Note: The Simulator only goes to 25kHz, but in order to "see" the wave patterns I used 100Hz and 2kHz for my control and fixed frequency in the attached image.
This may be possible in P2, where you need a PWM feeding a CAP + Current source, and a Comparator + DAC - coarse time is set by PWM, and the fine time is the ramp portion chosen by the DAC.
A 15ns linear ramp, needs only 4b of DAC to break 1ns LSB.
I think the P2 has all of these, in the expected final form :
* PWM
* Current source option
* Comparator
* DAC
So, in a nutshell, you are stuck with this slow update cycle and therefore need to create your own dither?
Chalk another one up for the awesome Propeller, eh?
:cool:
An analogy might be a racing car that's being driven below its limit, but the steering wheel jiggles. The dithering gets rid of the jiggle, which is mostly irrelevant to the stability of the car, but is just unsightly, and slightly distracting to the driver (the PID, in this case).
I think I should bow out of this thread because everyone else is talking about what seems to be audio applications, and we are talking past each other. You didn't specify what the application was, so I answered your question with "Yes !" and presented my application where I attain 390 kHz and effective 16-bit resolution on the prop with the caveat that it is not applicable to all PWM cases (or, apparently, anybody's !).
What's being said about dithering is it introduces a dynamic precision. Where the lower frequencies will gain a higher resolution than the higher frequencies can achieve.
So, although a 10kHz tone from 20kHz 8-bit DAC will never be better than 8-bit, a simultaneous 5kHz tone on the same DAC can be 9-bit effective ... I think.
If you are wanting to do, say, servo control then the typical profile frequencies are very often much much lower than the sample rate.
In my case, I also have a PID but it's running at like 8KHz so although I might only have a 12bit resolution PWM, I am not limited to 12bits of speed resolution (motor), thanks to the naturally occurring dither created by the PID.
In many, if not most cases, industrial servo-drives/motors have their own internal control loops (velocity/torque). The command signal, in these cases, is merely a velocity command reference.
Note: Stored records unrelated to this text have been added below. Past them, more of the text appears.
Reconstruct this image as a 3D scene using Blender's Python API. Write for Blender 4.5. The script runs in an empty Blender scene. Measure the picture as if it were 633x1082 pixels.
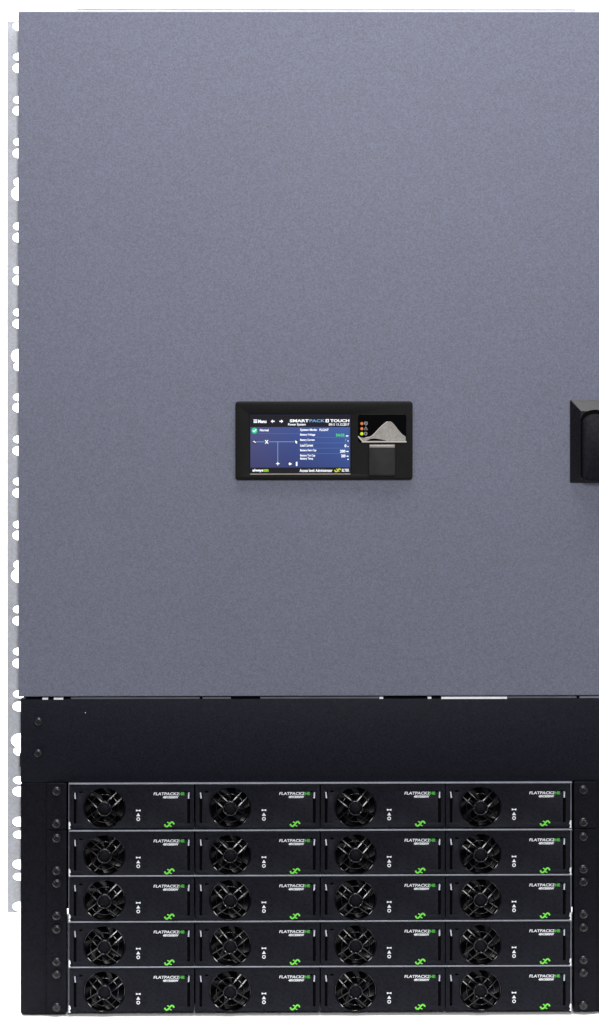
import bpy, bmesh, math, random
from mathutils import Vector, Matrix
random.seed(7)
S = 0.00085                 # metres per photo pixel on the cabinet's front plane
CX, BASE = 316.5, 1070.0    # photo column of the frame centre, photo row of the cabinet's foot
D = 3.0                     # camera distance
PY0 = 150.0                 # photo row at camera height
scene = bpy.context.scene
COL = scene.collection
PI = math.pi

def X(px): return (px - CX) * S
def Z(py): return (BASE - py) * S
def W(px, py, d=0.0): return Vector((X(px), d, Z(py)))

# ------------------------------------------------------------------ materials
def nodes(name):
    m = bpy.data.materials.new(name); m.use_nodes = True
    nt = m.node_tree; b = nt.nodes['Principled BSDF']
    return m, nt, b

def pbr(name, col, rough=0.5, metal=0.0, spec=0.5, noise=None, bump=None, emit=None, grain=None, coord='Object'):
    """noise = (scale, amount): tonal mottling; bump = (scale, strength, distance); grain = fine speckle"""
    m, nt, b = nodes(name)
    b.inputs['Base Color'].default_value = (*col, 1)
    b.inputs['Roughness'].default_value = rough
    b.inputs['Metallic'].default_value = metal
    b.inputs['Specular IOR Level'].default_value = spec
    tc = nt.nodes.new('ShaderNodeTexCoord')
    last = None
    def mult(prev, scale, amt, detail=3, hue=False, p0=0.25, p1=0.75):
        if hue:     # fine speckle: one random value per tiny cell
            n = nt.nodes.new('ShaderNodeTexVoronoi'); n.inputs['Scale'].default_value = scale
            fac = nt.nodes.new('ShaderNodeSeparateColor'); nt.links.new(n.outputs['Color'], fac.inputs[0]); fo = fac.outputs[0]
        else:
            n = nt.nodes.new('ShaderNodeTexNoise'); n.inputs['Scale'].default_value = scale
            n.inputs['Detail'].default_value = detail; n.inputs['Roughness'].default_value = 0.6; fo = n.outputs['Fac']
        nt.links.new(tc.outputs[coord], n.inputs['Vector'])
        mx = nt.nodes.new('ShaderNodeMix'); mx.data_type = 'RGBA'; mx.blend_type = 'MULTIPLY'
        mx.inputs[0].default_value = 1.0
        rp = nt.nodes.new('ShaderNodeValToRGB')
        lo, hi = 1 - amt, 1 + amt
        rp.color_ramp.elements[0].position = p0; rp.color_ramp.elements[1].position = p1
        if hue:
            rp.color_ramp.elements[0].color = (lo * 1.05, lo, lo * 0.97, 1)
            rp.color_ramp.elements[1].color = (hi * 0.98, hi, hi * 1.02, 1)
        else:
            rp.color_ramp.elements[0].color = (lo, lo, lo, 1); rp.color_ramp.elements[1].color = (hi, hi, hi, 1)
        nt.links.new(fo, rp.inputs['Fac'])
        if prev is None: mx.inputs[6].default_value = (*col, 1)
        else: nt.links.new(prev, mx.inputs[6])
        nt.links.new(rp.outputs['Color'], mx.inputs[7])
        return mx.outputs[2]
    if noise: last = mult(last, *noise)
    if grain: last = mult(last, grain[0], grain[1], 2, True, *grain[2:])
    if last: nt.links.new(last, b.inputs['Base Color'])
    if bump:
        n = nt.nodes.new('ShaderNodeTexNoise'); n.inputs['Scale'].default_value = bump[0]
        n.inputs['Detail'].default_value = 4
        nt.links.new(tc.outputs[coord], n.inputs['Vector'])
        bp = nt.nodes.new('ShaderNodeBump'); bp.inputs['Strength'].default_value = bump[1]
        bp.inputs['Distance'].default_value = bump[2]
        nt.links.new(n.outputs['Fac'], bp.inputs['Height']); nt.links.new(bp.outputs['Normal'], b.inputs['Normal'])
    if emit:
        b.inputs['Emission Color'].default_value = (*emit[0], 1); b.inputs['Emission Strength'].default_value = emit[1]
    return m

M = {}
M['door'] = pbr('grey powder coat', (0.147, 0.155, 0.208), 0.6, 0, 0.25, noise=(9.0, 0.02), grain=(1150, 0.20, 0.0, 1.0))
M['black'] = pbr('black powder coat', (0.0072, 0.0077, 0.0128), 0.6, 0, 0.10, grain=(1100, 0.45, 0.0, 1.0))
M['black_post'] = pbr('black painted steel', (0.0036, 0.0038, 0.0066), 0.6, 0, 0.10, grain=(700, 0.5, 0.0, 1.0))
M['face'] = pbr('module face plastic', (0.0060, 0.0064, 0.0105), 0.55, 0, 0.12, grain=(700, 0.5, 0.0, 1.0))
M['gloss'] = pbr('glossy black plastic', (0.003, 0.003, 0.0042), 0.15, 0, 0.55)
M['blade'] = pbr('fan blade plastic', (0.0025, 0.0025, 0.0045), 0.30, 0, 0.28)
M['cavity'] = pbr('dark recess', (0.002, 0.002, 0.002), 0.8, 0, 0.05)
M['screw'] = pbr('black zinc screw', (0.010, 0.010, 0.013), 0.30, 0.0, 0.45)
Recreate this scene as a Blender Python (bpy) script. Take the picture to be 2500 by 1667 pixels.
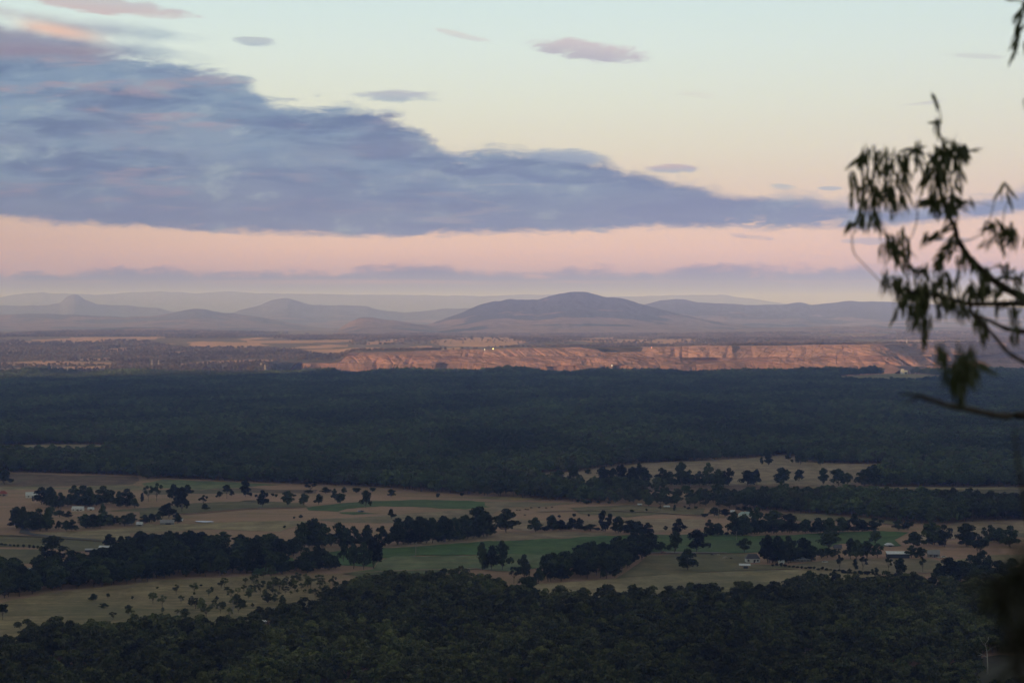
import bpy, bmesh, math, random
import numpy as np
from mathutils import Vector, Matrix

# ------------------------------------------------------------------ scene, camera, light
for o in list(bpy.data.objects):
    bpy.data.objects.remove(o, do_unlink=True)
SC = bpy.context.scene
COL = SC.collection
K = 0.000175            # radians (slope) per photo pixel, photo is 2500 wide
YH = 785.0              # photo row of the true horizon
EYE = 190.0             # height of the lookout above the valley floor
random.seed(7)
RNG = np.random.default_rng(11)

cam = bpy.data.cameras.new('camera')
cam.sensor_width = 36.0
cam.lens = 36.0 / (2500 * K)
cam.shift_y = -(833.5 - YH) / 2500.0
cam.clip_start = 0.1
cam.clip_end = 120000
cam.dof.use_dof = True
cam.dof.focus_distance = 4000
cam.dof.aperture_fstop = 4.0
camo = bpy.data.objects.new('camera', cam)
COL.objects.link(camo)
camo.location = (0, 0, EYE)
camo.rotation_euler = (math.radians(90), 0, 0)
SC.camera = camo

SUN_AZ = math.radians(-40)     # sun stands behind the viewer, to the left
SUN_EL = math.radians(3.2)
sun = bpy.data.lights.new('sun', 'SUN')
sun.energy = 5.0
sun.angle = math.radians(0.5)
sun.color = (1.0, 0.71, 0.94)
suno = bpy.data.objects.new('sun', sun)
COL.objects.link(suno)
to_sun = Vector((math.sin(SUN_AZ) * math.cos(SUN_EL), -math.cos(SUN_AZ) * math.cos(SUN_EL), math.sin(SUN_EL)))
suno.rotation_euler = to_sun.to_track_quat('Z', 'Y').to_euler()
suno.location = (300, -300, 400)

SC.view_settings.view_transform = 'Standard'
SC.view_settings.look = 'None'
SC.view_settings.exposure = 0.0
SC.view_settings.gamma = 1.0
SC.view_settings.use_curve_mapping = False
SC.render.engine = 'CYCLES'
cy = SC.cycles
cy.max_bounces = 5
cy.diffuse_bounces = 3
cy.glossy_bounces = 2
cy.volume_bounces = 1
cy.transparent_max_bounces = 6
cy.use_denoising = True
cy.caustics_reflective = False
cy.caustics_refractive = False


class NT:
    """tiny helper to write node graphs as expressions"""
    def __init__(self, tree):
        self.t = tree
        self.n = tree.nodes
        self.l = tree.links

    def put(self, sock, v):
        if v is None:
            return
        if isinstance(v, bpy.types.NodeSocket):
            self.l.new(v, sock)
        elif sock.type == 'RGBA' and not isinstance(v, (int, float)):
            sock.default_value = (v[0], v[1], v[2], 1.0)
        else:
            sock.default_value = v

    def m(self, op, a, b=None, c=None, clamp=False):
        n = self.n.new('ShaderNodeMath')
        n.operation = op
        n.use_clamp = clamp
        for i, v in enumerate((a, b, c)):
            self.put(n.inputs[i], v)
        return n.outputs[0]

    def add(self, a, b): return self.m('ADD', a, b)
    def sub(self, a, b): return self.m('SUBTRACT', a, b)
    def mul(self, a, b): return self.m('MULTIPLY', a, b)
    def div(self, a, b): return self.m('DIVIDE', a, b)
    def mx(self, a, b): return self.m('MAXIMUM', a, b)

    def step(self, v, lo, hi, tlo=0.0, thi=1.0):
        n = self.n.new('ShaderNodeMapRange')
        n.interpolation_type = 'SMOOTHSTEP'
        for i, x in enumerate((v, lo, hi, tlo, thi)):
            self.put(n.inputs[i], x)
        return n.outputs[0]

    def xyz(self, x, y, z=0.0):
        n = self.n.new('ShaderNodeCombineXYZ')
        for i, v in enumerate((x, y, z)):
            self.put(n.inputs[i], v)
        return n.outputs[0]

    def noise(self, vec, scale, detail=4.0, rough=0.55, dist=0.0):
        n = self.n.new('ShaderNodeTexNoise')
        self.put(n.inputs['Vector'], vec)
        n.inputs['Scale'].default_value = scale
        n.inputs['Detail'].default_value = detail
        n.inputs['Roughness'].default_value = rough
        n.inputs['Distortion'].default_value = dist
        return n.outputs[0]

    def mix(self, f, a, b):
        n = self.n.new('ShaderNodeMix')
        n.data_type = 'RGBA'
        self.put(n.inputs[0], f)
        self.put(n.inputs[6], a)
        self.put(n.inputs[7], b)
        return n.outputs[2]

    def ramp(self, f, stops, interp='LINEAR'):
        n = self.n.new('ShaderNodeValToRGB')
        cr = n.color_ramp
        cr.interpolation = interp
        while len(cr.elements) < len(stops):
            cr.elements.new(0.5)
        for e, (p, c) in zip(cr.elements, stops):
            e.position = p
            e.color = (c[0], c[1], c[2], 1)
        self.put(n.inputs[0], f)
        return n.outputs[0]

    def curve(self, x, pts):
        n = self.n.new('ShaderNodeFloatCurve')
        c = n.mapping.curves[0]
        while len(c.points) < len(pts):
            c.points.new(0.5, 0.5)
        for p, (a, b) in zip(c.points, sorted(pts)):
            p.location = (a, b)
            p.handle_type = 'AUTO_CLAMPED'
        n.mapping.update()
        self.put(n.inputs['Value'], x)
        return n.outputs[0]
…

Ah, it's not the PID nor even the whole servo loop. Rather it's the method of profile generation, there is a good dither that comes from a lossless profile generator. That doesn't always make it to the DAC but, agreed, there is something there.
To achieve an axis velocity of 1m/s, the PID command is incremented by 1mm at 1ms intervals. From there the PID does it's thing which might involve wagging a bit (dithering) from one update to the next to maintain that velocity.